* _Given task_
Repeat only the lines running from the beginning of the material through the line that contains "PI = math.pi".

-- begin Provided data --

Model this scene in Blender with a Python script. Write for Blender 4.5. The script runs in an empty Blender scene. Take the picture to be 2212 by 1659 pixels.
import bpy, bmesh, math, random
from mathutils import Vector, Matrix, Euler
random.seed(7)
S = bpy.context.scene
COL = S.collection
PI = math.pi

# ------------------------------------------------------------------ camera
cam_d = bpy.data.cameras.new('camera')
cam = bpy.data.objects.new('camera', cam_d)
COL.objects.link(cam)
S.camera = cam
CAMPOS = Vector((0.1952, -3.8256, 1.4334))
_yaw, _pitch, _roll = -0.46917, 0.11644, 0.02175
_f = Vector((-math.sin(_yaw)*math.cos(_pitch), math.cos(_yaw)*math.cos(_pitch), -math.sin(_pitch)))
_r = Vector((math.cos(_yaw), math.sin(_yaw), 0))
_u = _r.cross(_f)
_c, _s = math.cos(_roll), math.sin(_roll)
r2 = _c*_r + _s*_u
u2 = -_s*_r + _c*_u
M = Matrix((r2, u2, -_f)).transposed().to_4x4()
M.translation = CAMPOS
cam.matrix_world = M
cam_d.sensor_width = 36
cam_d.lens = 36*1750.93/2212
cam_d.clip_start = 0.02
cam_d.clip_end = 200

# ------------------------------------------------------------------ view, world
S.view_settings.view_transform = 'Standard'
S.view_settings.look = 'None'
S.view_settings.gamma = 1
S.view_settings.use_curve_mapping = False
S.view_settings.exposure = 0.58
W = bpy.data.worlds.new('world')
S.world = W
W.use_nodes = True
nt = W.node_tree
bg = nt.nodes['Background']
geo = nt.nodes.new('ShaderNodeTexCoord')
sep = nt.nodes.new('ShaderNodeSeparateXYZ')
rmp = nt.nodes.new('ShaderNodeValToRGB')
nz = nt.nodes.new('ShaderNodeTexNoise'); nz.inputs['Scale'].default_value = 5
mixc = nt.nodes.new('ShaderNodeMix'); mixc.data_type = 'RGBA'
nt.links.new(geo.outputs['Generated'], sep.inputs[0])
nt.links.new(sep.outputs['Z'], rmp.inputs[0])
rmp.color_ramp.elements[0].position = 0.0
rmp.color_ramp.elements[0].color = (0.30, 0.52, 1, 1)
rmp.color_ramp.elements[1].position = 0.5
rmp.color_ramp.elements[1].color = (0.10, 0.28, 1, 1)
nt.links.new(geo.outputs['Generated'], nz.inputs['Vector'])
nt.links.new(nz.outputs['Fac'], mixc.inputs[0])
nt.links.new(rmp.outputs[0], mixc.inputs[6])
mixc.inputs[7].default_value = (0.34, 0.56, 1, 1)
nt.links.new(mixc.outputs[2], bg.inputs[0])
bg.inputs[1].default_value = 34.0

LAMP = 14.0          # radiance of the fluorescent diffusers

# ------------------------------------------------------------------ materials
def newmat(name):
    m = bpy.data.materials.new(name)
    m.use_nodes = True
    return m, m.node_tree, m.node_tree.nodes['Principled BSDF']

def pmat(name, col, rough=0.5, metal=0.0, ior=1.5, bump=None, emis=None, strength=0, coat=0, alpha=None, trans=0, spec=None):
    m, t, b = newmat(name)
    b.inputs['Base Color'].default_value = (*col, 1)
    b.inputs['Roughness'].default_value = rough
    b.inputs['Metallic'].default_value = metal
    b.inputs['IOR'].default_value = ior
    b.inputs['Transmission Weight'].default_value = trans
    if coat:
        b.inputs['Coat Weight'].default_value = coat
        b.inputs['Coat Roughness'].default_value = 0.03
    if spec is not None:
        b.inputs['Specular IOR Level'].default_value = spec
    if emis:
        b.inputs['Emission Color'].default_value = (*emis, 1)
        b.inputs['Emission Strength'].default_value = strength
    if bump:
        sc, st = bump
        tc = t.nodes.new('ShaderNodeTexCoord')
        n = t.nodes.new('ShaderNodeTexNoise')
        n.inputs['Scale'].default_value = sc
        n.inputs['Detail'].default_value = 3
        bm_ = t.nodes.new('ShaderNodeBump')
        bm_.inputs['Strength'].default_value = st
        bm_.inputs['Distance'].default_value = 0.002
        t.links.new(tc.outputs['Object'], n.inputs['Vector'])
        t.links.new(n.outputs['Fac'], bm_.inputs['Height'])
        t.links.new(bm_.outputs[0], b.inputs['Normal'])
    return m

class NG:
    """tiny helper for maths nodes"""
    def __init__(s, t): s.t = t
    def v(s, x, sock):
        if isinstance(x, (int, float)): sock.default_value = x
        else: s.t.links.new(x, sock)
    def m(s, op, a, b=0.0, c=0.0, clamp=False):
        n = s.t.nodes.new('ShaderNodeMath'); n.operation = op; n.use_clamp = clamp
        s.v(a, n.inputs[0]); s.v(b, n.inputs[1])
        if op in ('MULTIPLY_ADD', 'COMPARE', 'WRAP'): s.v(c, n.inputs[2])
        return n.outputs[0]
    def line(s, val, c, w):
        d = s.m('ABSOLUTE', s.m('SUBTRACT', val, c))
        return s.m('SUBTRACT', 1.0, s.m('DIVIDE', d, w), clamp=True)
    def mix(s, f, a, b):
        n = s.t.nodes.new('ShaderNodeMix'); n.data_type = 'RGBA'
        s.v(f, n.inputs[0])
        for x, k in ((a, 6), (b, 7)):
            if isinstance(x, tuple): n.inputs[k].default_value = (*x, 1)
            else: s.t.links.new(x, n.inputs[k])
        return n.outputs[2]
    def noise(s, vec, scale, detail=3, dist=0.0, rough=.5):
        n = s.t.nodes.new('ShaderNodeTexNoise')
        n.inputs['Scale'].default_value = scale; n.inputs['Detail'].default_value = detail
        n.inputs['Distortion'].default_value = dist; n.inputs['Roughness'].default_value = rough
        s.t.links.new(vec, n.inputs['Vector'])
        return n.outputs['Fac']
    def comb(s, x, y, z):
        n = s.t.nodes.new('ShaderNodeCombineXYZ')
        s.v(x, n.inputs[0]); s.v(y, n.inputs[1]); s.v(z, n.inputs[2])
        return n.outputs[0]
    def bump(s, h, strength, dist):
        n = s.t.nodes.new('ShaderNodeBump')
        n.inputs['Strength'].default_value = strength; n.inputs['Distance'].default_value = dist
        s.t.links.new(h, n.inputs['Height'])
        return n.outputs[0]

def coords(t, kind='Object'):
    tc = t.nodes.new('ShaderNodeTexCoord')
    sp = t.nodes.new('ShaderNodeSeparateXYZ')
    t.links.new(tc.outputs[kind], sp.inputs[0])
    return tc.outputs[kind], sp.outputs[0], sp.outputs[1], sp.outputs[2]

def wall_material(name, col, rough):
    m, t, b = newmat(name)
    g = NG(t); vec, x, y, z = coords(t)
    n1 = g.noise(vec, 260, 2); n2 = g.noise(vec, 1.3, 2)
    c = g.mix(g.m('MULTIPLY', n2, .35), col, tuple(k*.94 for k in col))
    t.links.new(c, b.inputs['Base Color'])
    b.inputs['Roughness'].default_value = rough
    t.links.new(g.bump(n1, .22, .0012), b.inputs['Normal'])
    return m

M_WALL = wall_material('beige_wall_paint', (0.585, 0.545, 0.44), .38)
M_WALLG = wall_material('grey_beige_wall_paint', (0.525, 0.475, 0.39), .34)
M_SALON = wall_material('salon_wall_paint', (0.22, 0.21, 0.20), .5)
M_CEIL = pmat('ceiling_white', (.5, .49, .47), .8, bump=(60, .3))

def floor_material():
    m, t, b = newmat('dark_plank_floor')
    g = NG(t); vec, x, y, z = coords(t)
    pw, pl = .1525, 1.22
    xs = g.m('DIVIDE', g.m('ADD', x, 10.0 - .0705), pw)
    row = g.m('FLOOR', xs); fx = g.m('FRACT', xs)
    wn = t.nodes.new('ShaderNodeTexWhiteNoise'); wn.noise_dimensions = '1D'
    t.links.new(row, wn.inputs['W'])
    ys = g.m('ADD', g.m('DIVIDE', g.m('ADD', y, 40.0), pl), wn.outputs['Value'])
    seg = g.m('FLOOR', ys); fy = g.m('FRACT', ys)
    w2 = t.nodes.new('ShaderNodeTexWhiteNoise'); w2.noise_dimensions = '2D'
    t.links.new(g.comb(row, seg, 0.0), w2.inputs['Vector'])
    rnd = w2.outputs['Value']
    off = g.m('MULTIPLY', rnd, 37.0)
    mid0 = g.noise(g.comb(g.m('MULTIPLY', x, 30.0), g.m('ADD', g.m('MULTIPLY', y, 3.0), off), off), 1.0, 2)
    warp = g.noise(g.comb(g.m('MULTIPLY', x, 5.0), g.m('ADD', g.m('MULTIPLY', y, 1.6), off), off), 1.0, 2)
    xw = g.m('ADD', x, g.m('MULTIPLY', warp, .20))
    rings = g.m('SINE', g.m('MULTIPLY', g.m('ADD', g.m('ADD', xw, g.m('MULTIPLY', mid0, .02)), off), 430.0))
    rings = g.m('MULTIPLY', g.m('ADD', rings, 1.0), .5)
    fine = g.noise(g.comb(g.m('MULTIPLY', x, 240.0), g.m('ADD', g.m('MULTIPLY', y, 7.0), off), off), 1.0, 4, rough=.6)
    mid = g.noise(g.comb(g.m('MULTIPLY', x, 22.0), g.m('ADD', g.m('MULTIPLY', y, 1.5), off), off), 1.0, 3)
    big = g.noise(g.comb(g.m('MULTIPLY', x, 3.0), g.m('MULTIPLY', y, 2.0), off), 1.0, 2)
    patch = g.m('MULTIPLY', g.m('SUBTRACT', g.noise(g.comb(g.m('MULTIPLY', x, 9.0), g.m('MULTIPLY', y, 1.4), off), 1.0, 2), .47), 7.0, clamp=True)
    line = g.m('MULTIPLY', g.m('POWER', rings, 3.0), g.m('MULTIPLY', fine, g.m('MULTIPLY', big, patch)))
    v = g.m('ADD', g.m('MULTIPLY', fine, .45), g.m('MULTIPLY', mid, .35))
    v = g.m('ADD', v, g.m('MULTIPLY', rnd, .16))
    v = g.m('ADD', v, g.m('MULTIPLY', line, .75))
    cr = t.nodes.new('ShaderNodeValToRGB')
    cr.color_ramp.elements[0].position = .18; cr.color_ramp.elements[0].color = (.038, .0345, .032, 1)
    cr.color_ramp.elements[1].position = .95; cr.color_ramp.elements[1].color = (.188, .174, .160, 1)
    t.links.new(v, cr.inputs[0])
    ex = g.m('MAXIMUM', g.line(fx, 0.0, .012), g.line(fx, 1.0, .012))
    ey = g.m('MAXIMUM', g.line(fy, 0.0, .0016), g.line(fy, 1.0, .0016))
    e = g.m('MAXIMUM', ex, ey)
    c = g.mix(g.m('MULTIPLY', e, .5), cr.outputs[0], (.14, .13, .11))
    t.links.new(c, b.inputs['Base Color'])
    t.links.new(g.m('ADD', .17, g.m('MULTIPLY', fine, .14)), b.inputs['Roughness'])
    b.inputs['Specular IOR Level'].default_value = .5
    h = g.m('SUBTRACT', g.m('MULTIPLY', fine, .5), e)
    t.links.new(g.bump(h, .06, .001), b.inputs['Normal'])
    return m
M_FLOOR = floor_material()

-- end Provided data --

* _The reply_
Model this scene in Blender with a Python script. Write for Blender 4.5. The script runs in an empty Blender scene. Take the picture to be 2212 by 1659 pixels.
import bpy, bmesh, math, random
from mathutils import Vector, Matrix, Euler
random.seed(7)
S = bpy.context.scene
COL = S.collection
PI = math.pi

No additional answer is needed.